Paola, di cui ancora solo intuivo lo spessore umano e professionale, ricevette la copia poco prima delle vacanze di Natale e nelle prime settimane dell’anno nuovo, mi telefonò scusandosi del ritardo.
La sua prontezza d’animo e la sua professionalità hanno sviluppato la prima parte del mio testo in un abbozzo di sceneggiatura proponibile come esercitazione per gli attori della compagnia Offblu.
Ma occorre qui inserire la richiesta di Milton Fernandez, animatore instancabile del “Festival della letteratura di Milano” di presentare il mio libro in forma non-convenzionale.
Grazie a questa fortuita e fortunata convergenza di desideri, richieste e proposte, domenica 14 giugno, presso la biblioteca Chiesa Rossa a Milano, alle ore 18,30 vedrà la luce la prima prova, parziale e aperta della performance teatrale “Padri & Figli” ricavato dal mio libro.
Invito gli amici ad intervenire, se possibile o semplicemente di mantenere nella mente e nel cuore questo appuntamento che vorrei fosse il germe di uno sviluppo teatrale della mia “traversata immaginativa”.

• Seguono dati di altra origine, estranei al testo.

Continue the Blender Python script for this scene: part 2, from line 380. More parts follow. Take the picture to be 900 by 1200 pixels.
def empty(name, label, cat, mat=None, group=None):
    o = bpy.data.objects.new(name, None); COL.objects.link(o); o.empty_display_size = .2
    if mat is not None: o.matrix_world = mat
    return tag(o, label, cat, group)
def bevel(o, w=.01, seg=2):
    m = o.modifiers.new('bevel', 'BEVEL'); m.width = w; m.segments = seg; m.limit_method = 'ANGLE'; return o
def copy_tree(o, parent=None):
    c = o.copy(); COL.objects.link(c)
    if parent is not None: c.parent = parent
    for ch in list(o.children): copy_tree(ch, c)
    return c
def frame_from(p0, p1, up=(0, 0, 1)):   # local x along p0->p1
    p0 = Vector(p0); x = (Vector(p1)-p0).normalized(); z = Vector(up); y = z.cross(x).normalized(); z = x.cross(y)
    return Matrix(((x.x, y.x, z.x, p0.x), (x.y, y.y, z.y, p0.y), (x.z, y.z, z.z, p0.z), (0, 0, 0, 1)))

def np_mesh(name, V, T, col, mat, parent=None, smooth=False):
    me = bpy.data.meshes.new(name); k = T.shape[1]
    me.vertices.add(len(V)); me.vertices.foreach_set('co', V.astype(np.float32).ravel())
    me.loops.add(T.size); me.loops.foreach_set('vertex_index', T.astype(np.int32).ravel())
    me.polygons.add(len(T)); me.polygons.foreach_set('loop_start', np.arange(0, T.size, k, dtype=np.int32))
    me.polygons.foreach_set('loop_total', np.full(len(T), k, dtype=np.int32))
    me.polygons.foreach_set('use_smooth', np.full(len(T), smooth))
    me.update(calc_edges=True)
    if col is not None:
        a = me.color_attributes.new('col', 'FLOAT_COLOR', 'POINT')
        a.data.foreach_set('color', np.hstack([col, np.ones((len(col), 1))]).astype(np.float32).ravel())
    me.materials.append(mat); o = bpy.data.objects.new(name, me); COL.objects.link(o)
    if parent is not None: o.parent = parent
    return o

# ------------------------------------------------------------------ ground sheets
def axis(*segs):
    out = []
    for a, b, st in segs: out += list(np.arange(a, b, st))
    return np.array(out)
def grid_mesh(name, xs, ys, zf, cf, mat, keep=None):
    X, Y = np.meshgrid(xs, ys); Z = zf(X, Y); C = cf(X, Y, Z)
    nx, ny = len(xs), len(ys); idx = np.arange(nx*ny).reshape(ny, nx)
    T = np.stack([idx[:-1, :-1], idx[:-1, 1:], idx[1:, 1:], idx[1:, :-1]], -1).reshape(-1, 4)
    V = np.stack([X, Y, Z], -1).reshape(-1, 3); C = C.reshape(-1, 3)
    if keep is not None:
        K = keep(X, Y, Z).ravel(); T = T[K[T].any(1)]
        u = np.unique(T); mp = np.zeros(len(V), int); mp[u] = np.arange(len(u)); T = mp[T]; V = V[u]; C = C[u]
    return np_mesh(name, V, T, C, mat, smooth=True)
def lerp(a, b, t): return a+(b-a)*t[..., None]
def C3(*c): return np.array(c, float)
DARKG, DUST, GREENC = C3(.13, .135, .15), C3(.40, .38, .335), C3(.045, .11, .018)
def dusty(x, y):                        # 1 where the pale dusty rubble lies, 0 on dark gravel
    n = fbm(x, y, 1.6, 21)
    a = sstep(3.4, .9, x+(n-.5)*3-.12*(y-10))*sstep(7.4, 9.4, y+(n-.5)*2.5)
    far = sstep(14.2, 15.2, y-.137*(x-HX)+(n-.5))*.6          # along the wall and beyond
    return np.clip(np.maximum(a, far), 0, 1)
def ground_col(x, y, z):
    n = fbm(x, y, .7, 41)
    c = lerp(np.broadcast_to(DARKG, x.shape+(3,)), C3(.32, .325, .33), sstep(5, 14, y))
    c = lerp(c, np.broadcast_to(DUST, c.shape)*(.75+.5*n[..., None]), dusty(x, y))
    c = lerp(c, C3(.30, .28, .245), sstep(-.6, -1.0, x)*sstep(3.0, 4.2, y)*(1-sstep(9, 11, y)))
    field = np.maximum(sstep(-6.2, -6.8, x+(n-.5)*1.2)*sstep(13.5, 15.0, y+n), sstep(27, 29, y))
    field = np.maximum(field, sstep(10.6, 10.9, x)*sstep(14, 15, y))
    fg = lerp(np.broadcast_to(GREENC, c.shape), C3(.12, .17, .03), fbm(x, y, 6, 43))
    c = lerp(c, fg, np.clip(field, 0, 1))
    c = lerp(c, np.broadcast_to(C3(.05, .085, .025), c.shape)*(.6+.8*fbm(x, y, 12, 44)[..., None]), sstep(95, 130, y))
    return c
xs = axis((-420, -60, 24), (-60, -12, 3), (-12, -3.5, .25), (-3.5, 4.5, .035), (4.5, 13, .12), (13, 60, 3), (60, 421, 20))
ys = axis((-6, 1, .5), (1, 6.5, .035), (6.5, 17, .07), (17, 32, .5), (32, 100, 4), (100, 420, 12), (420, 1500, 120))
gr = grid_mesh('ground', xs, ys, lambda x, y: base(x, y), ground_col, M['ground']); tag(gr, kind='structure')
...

Mi piace contemplare questi eventi con questa illuminazione che evidenzia il carattere occasionale del compiersi di un proposito grazie ad occasioni fortuite.
Ma la cosa per me più intima e suggestiva risiede nel fatto che Paola Giacometti è di fatto una delle fondatrici ed animatrici del Teatro Libero di via Savona 10.
Lo so da anni che nell’edificio in cui ho trascorso i miei primi dieci anni era sorto un teatro. Al 10 di via Savona.
E non ci sono mai tornato, non sono mai più entrato in quell’edificio. In quel tempio della memoria. Mi accontento ogni tanto di guardarlo da fuori. Abitando comunque a poche centinaia di metri di distanza.
Ho rispetto della memoria. Non voglio farne caricatura.
La memoria è già un teatro. Che ci facciano o meno una sala e una scuola teatrale.
Ho conservato questa informazione come un sogno, nella memoria, per anni.
Come fare a pensare che in una parte dell’edificio della tua infanzia sia fiorito un teatro?
E che con qualcosa di così strettamente connesso a quel teatro vede la luce l’opera che testimonia lo scioglimento del nodo che potremmo indicare come “l’inconveniente di essere nati”, lì, in quella casa?
Non ho mai approfondito il mistero. Mi sembrava l’oggetto per un racconto alla maniera di Borges.
Forse avevano ragione i vecchi a sussurrare che al momento giusto le cose arrivano da sole. E intrecciano così tanti fili. Da vicino, da lontano, dal passato, dal futuro.
Oppure i miei angeli custodi hanno avuto pietà, hanno provato tenerezza per questo sessantacinquenne che non smette di contemplare i misteri della nascita e della morte. I misteri del vivere.
E per questo il teatro è una finestra privilegiata.
Si, mi sento privilegiato!
Grazie Milton, grazie Paola, grazie Emo Marconi, grazie Renzo Casali. Di te, Renzo, non ho ancora parlato qui, della nostra amicizia nei primi anni 80, ma rimedierò presto!